The story then takes another twist, first as his five children show up at the house, then as a nun-turned-vampire-slayer (Paula Luchsinger) — no, she is not named Buffy here — comes into play, and the story turns a bit magical before coming back to hit us with Larrain’s absolute essential wisdom. Personally, I’m still thinking about it, renegotiating the outcome and would love to sit through it one more time to make sure I got everything I needed. There is one more surprise at the end of the film, which comes when the voiceover turns into a physical role and much of the modern Western world’s woes are explained. So much so, that if you truly get it, you’ll explode with laughter, and then slowly begin to sob into your popcorn.
Thankfully the film is a Netflix title, which means once it will be on the streaming giant’s platform I’ll be able to revisit it at home and work out those little bits I might not have gotten on first viewing. Remember, Larrain is that smart, and while not condescending, some of the information may come at us, the audience, too quickly to catch. I think personally I was too busy watching this breathtakingly beautiful film to get it all. But I urge to watch the film in cinemas first. Use your TV for a second viewing only as the film on the big screen is absolutely a jewel for all the senses.
And now, I think I’m off to find a place that will whip me up a nice, dark, rum-infused raspberry smoothie on the Lido. Because while El Conde is dark and it’s bloody, it’s also so deliciously well made that it will make you crave for life. Everything that life has to offer, from the good to the less desirable. And yes, even bloody heart smoothies.

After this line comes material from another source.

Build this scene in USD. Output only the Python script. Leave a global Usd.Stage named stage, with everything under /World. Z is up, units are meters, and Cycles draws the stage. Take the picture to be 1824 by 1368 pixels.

El Conde is 110 mins long, and is directed by Larrain, from a script written by Larrain with Guillermo Calderón. Producers are Juan de Dios Larraín, Pablo Larraín and Rocío Jadue. The editor is Sofía Subercaseaux, costumes are by Muriel Parra and music by Juan Pablo Ávalo and Marisol García, with Ed Lachman as DoP, as I mentioned. The cast includes: Jaime Vadell, Gloria Münchmeyer, Alfredo Castro, Paula Luchsinger, Catalina Guerra, Marcial Tagle, Amparo Noguera, Diego Muñoz, Antonia Zegers and Stella Gonet.